Transcribe the listing below from its opening line up to and including the line that contains "random.uniform(-.5, .5)) for _ in range(6)]"; reproduce nothing else.
----------------
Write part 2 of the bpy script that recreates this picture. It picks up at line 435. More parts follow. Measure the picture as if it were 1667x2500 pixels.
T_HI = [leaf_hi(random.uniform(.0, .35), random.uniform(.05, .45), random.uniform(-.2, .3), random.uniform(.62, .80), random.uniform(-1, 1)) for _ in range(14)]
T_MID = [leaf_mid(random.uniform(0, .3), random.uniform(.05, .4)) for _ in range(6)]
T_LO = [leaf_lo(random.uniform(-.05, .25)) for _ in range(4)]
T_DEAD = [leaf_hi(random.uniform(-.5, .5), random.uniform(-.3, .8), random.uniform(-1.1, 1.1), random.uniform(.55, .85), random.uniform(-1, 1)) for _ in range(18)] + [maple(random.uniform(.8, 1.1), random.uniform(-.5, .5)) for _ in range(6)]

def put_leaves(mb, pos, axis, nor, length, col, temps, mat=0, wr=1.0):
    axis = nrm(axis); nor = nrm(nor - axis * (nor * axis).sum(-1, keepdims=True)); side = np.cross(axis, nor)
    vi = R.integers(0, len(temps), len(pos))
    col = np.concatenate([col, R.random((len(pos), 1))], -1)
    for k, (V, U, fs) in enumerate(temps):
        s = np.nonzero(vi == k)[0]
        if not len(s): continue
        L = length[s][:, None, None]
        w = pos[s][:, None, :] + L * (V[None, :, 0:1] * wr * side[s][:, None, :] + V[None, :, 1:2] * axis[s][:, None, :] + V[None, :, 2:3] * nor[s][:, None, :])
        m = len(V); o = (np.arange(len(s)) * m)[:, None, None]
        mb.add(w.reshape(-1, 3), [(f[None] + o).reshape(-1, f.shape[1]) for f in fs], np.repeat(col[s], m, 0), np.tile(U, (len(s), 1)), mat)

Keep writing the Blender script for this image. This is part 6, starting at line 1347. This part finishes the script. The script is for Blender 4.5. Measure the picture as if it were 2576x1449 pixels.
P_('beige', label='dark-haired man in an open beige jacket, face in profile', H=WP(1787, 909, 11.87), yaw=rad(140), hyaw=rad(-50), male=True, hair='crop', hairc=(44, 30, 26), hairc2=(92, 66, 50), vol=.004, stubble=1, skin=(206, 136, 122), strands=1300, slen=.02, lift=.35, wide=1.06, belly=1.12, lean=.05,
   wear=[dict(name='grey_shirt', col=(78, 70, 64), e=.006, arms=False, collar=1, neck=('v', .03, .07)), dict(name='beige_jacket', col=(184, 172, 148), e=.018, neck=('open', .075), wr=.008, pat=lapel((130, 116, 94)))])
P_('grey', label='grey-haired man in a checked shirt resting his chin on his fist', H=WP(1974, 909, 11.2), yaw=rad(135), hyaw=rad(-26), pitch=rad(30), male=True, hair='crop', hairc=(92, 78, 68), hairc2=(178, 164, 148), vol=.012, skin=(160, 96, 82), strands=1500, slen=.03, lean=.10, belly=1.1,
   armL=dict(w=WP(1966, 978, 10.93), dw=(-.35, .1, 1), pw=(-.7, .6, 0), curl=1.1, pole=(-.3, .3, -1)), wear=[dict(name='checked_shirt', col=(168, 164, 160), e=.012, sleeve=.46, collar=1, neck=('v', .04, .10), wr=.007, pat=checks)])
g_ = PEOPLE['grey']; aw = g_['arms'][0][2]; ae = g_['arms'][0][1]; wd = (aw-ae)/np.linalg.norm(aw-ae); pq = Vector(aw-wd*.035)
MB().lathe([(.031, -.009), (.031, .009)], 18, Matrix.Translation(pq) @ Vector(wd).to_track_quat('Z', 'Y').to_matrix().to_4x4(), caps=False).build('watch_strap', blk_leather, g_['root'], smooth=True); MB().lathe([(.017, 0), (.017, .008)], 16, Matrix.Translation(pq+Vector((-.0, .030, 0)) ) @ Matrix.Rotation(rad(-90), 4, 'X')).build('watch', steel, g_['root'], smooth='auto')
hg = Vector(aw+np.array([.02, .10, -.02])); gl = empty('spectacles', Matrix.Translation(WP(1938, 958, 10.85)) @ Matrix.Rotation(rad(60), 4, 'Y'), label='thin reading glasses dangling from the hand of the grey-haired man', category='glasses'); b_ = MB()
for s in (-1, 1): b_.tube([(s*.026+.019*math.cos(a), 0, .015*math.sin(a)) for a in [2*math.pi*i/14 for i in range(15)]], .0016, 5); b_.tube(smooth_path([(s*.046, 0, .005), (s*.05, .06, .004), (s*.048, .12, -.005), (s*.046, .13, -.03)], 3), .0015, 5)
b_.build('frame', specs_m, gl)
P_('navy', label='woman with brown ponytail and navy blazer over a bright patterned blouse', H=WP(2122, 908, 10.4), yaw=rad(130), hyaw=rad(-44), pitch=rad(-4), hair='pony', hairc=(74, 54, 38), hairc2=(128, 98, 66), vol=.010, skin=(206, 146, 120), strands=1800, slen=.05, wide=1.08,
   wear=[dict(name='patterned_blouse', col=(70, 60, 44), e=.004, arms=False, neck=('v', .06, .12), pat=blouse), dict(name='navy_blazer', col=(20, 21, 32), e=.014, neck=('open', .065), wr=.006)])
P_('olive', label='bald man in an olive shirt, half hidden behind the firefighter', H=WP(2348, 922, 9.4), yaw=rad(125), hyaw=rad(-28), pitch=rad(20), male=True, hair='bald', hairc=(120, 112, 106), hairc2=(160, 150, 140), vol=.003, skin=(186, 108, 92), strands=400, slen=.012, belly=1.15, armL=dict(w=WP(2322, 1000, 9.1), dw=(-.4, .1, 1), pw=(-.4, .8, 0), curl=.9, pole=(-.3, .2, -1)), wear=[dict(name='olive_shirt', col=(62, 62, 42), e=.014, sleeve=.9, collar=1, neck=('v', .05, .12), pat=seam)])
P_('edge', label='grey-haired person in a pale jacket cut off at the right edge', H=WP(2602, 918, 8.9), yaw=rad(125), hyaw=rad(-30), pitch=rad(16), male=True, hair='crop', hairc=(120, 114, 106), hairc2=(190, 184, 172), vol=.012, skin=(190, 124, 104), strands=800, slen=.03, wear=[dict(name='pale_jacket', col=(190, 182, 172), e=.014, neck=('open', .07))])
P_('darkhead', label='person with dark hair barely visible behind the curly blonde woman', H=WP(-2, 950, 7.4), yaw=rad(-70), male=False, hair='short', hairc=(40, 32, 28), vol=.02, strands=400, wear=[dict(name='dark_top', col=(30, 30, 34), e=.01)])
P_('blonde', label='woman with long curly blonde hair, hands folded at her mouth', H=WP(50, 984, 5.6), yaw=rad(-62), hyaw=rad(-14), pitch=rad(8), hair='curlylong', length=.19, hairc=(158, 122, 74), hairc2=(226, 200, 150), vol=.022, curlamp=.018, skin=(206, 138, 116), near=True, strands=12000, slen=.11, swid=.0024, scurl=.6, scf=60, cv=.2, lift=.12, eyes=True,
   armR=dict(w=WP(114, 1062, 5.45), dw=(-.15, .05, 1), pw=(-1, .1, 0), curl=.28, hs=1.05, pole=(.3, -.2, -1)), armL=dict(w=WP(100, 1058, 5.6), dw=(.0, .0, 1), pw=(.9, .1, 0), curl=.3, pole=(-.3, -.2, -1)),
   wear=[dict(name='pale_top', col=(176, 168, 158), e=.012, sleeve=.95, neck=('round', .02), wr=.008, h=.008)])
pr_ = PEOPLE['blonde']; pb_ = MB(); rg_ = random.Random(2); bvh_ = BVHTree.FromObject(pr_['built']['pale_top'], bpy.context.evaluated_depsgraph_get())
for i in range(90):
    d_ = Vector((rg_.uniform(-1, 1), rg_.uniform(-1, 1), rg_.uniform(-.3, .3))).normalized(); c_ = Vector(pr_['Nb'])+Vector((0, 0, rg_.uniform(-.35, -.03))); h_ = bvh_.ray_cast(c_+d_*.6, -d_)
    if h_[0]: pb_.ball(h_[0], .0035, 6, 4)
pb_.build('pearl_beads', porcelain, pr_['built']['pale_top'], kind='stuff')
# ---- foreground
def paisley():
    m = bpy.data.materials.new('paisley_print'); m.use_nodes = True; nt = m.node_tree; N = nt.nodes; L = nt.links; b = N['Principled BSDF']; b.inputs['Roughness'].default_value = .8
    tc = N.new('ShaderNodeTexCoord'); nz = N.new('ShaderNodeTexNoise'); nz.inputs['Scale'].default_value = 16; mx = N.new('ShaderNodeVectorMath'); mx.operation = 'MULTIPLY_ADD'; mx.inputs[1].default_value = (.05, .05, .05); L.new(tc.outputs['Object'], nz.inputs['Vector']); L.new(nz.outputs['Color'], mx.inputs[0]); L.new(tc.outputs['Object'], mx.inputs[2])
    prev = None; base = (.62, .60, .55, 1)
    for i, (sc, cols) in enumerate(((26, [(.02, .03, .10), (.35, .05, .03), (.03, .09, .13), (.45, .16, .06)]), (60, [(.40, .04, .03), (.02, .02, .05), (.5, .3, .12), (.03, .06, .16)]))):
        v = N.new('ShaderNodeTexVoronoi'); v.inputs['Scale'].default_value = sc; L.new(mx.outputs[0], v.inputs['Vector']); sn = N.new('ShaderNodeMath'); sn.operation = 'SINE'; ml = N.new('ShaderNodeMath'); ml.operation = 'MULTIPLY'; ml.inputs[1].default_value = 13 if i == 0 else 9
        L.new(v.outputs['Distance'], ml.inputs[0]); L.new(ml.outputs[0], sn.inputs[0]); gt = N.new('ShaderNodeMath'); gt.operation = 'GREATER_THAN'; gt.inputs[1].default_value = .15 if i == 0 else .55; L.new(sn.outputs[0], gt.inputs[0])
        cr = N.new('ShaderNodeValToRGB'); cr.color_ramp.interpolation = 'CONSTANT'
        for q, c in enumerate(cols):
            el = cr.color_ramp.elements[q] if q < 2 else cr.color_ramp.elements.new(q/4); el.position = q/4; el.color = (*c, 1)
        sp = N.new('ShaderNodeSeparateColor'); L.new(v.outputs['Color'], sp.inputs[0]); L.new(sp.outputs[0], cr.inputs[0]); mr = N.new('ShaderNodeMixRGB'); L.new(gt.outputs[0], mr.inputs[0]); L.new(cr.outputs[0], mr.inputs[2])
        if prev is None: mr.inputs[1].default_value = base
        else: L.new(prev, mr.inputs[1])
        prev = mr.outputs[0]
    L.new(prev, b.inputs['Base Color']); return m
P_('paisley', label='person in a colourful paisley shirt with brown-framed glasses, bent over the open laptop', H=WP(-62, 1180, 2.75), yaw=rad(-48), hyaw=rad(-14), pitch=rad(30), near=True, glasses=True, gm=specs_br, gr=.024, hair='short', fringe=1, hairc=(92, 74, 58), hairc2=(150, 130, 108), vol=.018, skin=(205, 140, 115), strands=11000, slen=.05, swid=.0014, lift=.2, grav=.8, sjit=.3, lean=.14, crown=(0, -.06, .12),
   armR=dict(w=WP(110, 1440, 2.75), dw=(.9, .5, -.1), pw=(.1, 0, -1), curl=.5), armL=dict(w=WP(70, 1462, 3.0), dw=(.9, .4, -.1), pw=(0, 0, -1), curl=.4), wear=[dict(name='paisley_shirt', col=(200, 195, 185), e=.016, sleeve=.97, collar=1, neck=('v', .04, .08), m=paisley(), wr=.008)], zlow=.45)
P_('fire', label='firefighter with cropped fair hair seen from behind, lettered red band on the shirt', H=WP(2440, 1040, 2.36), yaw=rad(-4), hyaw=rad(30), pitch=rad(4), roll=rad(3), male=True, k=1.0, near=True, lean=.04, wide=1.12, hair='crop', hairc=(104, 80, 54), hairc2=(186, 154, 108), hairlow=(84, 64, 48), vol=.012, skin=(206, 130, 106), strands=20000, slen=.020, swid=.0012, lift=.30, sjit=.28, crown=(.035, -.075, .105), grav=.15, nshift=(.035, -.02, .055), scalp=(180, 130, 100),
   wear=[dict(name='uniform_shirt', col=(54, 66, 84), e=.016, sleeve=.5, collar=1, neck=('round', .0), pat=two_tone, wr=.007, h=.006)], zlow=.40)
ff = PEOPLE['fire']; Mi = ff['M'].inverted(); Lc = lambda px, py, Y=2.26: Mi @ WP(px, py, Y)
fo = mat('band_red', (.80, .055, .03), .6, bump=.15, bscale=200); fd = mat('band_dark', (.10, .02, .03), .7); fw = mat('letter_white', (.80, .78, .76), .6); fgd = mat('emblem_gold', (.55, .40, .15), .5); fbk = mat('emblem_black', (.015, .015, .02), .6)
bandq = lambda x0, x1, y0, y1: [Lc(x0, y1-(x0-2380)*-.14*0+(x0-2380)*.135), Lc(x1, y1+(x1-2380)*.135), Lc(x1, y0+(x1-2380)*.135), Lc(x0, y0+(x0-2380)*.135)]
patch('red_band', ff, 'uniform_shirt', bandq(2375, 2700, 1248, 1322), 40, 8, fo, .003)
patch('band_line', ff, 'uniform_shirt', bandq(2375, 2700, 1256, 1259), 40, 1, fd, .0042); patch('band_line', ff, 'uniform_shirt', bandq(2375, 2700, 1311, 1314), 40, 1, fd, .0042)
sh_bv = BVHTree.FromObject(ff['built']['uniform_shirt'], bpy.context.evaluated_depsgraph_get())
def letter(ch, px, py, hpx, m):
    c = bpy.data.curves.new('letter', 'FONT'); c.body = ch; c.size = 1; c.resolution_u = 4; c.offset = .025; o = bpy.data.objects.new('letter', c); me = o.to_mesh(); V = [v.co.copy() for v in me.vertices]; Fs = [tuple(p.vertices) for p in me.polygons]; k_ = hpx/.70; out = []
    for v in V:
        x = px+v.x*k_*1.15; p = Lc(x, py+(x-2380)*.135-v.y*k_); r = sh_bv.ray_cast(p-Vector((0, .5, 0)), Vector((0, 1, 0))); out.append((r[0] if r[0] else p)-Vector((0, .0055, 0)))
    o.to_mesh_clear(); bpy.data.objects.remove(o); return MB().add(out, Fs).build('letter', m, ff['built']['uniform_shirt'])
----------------
Result of this task |
Write part 2 of the bpy script that recreates this picture. It picks up at line 435. More parts follow. Measure the picture as if it were 1667x2500 pixels.
T_HI = [leaf_hi(random.uniform(.0, .35), random.uniform(.05, .45), random.uniform(-.2, .3), random.uniform(.62, .80), random.uniform(-1, 1)) for _ in range(14)]
T_MID = [leaf_mid(random.uniform(0, .3), random.uniform(.05, .4)) for _ in range(6)]
T_LO = [leaf_lo(random.uniform(-.05, .25)) for _ in range(4)]
T_DEAD = [leaf_hi(random.uniform(-.5, .5), random.uniform(-.3, .8), random.uniform(-1.1, 1.1), random.uniform(.55, .85), random.uniform(-1, 1)) for _ in range(18)] + [maple(random.uniform(.8, 1.1), random.uniform(-.5, .5)) for _ in range(6)]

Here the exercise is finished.